Marie-Josèphe Angélique appartenait à une femme française de Montréal. Vivant en milieu urbain, son travail était principalement celui d’une domestique. Grâce aux recherches de trois femmes expertes sur son cas, dont une historienne, une archiviste et une metteuse en scène, l’épisode montre comment le désir de liberté de Marie-Josèphe Angélique finit en tragédie : elle est accusée d’avoir déclenché l’incendie qui a consumé le quartier des marchands de Montréal, une accusation qui n’a jamais été prouvée.
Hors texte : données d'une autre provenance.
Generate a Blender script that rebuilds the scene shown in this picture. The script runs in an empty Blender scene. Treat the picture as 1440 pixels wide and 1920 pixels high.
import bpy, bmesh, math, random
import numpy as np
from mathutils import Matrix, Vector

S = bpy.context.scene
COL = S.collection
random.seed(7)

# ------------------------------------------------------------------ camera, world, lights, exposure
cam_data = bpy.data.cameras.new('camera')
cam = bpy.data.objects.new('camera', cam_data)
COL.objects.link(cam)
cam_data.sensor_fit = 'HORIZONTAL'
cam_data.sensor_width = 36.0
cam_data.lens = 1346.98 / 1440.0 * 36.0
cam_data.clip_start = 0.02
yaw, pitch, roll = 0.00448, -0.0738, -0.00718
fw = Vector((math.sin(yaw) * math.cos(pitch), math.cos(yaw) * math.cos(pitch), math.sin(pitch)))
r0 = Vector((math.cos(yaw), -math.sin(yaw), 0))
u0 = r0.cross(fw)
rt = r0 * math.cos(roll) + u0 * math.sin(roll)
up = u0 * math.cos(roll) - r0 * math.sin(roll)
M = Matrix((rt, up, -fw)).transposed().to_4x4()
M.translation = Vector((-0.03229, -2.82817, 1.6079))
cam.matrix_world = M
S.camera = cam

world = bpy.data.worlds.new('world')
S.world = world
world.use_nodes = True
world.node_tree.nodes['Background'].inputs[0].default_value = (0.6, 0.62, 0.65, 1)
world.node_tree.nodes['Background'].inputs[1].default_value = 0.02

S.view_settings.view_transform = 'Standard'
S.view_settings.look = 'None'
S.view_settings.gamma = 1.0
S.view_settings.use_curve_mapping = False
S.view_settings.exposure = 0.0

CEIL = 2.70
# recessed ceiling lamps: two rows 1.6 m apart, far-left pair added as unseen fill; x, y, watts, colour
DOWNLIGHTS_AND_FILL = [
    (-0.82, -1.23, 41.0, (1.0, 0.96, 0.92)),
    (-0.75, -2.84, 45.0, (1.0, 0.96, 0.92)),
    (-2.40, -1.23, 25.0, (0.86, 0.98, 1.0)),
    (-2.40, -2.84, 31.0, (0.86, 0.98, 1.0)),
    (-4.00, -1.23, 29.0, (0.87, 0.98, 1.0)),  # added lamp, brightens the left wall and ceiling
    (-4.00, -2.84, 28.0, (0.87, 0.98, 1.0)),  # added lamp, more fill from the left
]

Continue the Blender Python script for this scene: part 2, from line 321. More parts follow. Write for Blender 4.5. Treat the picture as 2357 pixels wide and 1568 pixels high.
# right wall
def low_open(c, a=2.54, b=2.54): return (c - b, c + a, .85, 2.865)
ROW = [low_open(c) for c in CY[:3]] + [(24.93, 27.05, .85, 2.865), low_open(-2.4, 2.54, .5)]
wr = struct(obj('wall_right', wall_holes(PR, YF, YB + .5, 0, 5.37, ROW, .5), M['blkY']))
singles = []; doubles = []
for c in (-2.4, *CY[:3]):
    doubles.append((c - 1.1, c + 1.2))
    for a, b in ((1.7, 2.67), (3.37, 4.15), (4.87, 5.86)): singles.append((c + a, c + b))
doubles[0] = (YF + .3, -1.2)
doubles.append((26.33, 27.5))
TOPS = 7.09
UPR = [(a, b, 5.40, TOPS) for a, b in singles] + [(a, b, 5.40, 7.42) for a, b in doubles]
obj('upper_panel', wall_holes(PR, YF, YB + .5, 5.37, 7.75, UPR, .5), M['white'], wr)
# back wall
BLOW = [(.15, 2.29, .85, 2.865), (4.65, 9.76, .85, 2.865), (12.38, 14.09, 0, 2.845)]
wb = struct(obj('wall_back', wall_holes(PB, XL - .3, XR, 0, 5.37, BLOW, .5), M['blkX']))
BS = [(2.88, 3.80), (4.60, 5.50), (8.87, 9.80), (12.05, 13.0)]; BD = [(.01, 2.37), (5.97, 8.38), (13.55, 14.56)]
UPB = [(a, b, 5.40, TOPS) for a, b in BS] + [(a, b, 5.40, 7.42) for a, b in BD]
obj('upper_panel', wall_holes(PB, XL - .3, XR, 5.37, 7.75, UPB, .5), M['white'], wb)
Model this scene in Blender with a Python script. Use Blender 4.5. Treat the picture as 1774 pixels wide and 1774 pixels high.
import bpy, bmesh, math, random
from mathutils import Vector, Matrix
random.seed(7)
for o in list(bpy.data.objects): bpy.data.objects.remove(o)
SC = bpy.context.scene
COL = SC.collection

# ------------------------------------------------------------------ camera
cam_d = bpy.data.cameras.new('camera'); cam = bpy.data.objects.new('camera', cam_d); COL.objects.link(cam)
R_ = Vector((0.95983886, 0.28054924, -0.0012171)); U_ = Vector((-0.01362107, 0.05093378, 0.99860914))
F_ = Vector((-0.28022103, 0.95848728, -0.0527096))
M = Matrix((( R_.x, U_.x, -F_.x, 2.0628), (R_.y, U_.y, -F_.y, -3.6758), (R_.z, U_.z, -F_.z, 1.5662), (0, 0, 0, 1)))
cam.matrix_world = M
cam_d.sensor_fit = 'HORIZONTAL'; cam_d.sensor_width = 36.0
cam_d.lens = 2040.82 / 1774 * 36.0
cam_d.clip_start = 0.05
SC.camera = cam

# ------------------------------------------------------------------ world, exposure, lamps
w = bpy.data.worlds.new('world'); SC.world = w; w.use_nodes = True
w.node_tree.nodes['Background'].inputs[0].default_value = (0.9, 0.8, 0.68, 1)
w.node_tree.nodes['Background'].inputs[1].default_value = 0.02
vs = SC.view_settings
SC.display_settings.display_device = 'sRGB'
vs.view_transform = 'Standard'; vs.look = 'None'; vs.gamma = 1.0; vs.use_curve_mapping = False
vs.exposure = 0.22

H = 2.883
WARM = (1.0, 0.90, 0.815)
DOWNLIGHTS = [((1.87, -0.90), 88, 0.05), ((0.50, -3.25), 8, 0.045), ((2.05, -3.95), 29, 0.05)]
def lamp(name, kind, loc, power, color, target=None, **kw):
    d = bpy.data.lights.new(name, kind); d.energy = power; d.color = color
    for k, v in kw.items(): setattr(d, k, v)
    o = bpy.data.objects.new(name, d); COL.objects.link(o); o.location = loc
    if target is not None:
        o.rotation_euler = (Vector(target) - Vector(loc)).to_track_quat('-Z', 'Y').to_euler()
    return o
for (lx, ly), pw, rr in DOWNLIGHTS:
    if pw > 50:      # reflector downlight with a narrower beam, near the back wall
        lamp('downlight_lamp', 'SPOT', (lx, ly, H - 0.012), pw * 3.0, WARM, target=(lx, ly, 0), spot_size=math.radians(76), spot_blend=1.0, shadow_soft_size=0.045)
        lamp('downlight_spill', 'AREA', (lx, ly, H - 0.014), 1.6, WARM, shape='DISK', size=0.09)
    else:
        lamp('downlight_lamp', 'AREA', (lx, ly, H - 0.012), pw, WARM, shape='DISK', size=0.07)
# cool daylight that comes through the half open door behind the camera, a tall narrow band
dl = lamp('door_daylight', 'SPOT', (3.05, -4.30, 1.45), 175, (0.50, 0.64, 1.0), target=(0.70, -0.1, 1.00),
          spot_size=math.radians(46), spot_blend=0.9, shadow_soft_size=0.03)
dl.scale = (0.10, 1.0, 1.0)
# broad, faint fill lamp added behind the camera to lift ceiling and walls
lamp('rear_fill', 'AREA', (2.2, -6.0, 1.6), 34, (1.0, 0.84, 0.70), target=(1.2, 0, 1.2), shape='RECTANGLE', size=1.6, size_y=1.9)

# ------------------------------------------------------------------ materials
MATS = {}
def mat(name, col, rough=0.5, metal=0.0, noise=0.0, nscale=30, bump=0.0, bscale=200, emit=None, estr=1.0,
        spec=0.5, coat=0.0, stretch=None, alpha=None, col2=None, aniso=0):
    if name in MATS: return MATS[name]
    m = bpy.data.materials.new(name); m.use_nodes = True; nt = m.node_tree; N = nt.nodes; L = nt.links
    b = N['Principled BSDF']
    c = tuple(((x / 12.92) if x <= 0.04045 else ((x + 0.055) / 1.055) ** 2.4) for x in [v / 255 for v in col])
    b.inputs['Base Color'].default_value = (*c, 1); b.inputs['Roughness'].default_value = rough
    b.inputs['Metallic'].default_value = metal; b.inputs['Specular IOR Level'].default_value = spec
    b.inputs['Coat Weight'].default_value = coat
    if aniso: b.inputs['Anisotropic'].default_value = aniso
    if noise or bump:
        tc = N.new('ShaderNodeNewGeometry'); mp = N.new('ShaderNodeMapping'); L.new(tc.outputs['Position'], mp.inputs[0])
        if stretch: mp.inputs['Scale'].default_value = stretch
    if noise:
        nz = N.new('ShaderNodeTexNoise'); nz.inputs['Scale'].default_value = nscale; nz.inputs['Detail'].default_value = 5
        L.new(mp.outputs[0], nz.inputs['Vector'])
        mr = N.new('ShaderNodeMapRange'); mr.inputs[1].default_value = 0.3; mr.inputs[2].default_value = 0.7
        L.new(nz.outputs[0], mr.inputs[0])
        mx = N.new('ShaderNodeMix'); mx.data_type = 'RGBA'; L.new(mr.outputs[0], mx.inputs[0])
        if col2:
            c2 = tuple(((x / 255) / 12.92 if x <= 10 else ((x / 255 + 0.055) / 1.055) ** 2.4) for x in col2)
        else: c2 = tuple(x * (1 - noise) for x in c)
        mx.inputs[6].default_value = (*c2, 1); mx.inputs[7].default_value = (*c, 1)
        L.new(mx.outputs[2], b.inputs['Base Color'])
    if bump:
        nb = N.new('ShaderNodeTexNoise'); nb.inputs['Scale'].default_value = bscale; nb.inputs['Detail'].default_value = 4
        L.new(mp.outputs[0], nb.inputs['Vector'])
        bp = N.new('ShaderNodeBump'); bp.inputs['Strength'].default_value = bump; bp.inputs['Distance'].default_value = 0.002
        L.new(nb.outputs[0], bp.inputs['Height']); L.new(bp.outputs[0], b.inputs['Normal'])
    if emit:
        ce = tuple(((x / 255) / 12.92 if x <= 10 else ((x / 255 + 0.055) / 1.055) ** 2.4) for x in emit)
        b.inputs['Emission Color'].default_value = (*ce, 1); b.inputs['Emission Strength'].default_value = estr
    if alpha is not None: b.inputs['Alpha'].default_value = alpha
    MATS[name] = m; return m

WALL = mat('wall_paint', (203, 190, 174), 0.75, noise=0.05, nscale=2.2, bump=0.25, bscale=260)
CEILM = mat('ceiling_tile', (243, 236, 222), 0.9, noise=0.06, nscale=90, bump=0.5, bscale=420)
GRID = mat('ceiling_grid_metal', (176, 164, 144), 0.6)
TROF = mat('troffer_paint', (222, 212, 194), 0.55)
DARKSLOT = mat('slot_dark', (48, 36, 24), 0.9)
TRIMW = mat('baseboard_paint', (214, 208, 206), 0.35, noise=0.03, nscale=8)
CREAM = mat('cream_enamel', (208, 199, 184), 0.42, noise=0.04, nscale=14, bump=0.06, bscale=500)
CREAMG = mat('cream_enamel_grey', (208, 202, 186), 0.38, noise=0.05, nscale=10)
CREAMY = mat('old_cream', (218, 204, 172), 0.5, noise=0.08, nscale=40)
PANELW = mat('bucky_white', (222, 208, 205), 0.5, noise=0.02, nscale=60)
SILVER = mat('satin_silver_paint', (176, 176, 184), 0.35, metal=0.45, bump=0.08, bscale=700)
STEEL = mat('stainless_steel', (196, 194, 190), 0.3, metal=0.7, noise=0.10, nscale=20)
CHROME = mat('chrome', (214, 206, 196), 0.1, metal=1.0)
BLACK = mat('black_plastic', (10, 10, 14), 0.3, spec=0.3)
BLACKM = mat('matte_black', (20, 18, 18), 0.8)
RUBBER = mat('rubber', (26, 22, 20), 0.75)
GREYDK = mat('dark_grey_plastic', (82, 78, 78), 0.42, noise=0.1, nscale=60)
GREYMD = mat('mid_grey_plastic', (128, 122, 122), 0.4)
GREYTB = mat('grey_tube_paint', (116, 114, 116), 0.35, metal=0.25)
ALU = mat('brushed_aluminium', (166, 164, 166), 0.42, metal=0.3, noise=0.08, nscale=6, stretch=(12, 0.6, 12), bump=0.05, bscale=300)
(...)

Trouvée coupable d’incendie criminel après un court procès inique, elle est condamnée à mort.
Un autre épisode sur le joueur de hockey Herb Carnegie, considéré par de nombreux experts et historiens comme « le meilleur joueur noir à ne jamais avoir joué dans la LNH » rappelle douloureusement à l’auditeur la sombre histoire du racisme et de la discrimination au Canada.
Le fait que l’histoire de Carnegie, mais aussi celle des autres personnages historiques noirs présentés dans la série, soit largement méconnue du public canadien, y compris en grande partie des nouveaux arrivants dans le pays, est un argument de poids en faveur de la nécessité de la diversité dans l’ensemble des institutions chargées d’éduquer les Canadiens : des écoles élémentaires aux salles de classe universitaires, et plus important encore, aux salles de presse.
C’est un sujet auquel Garvia Bailey a beaucoup réfléchi et c’est une des raisons pour lesquelles elle a décidé de créer Media Girlfriends. Le fait de travailler sur un balado qui contribue à l’enseignement de l’histoire, à l’intention d’un public plus jeune, relève du désir de raconter et de découvrir la multitude d’histoires inédites dans le contexte canadien.
« J’ai travaillé à la CBC pendant près de 15 ans. Et la CBC est, historiquement, une organisation très blanche. Ça commence à changer, mais en sortant de cela, je réalise qu’il y a tant d’histoires qui sont simplement laissées de côté », a partagé Mme Bailey. « C’était donc un grand honneur de pouvoir en déterrer quelques-unes de cette manière ».
Fort et Libre est disponible sur Apple Podcasts, Spotify, et d’autres plateformes de baladodiffusion.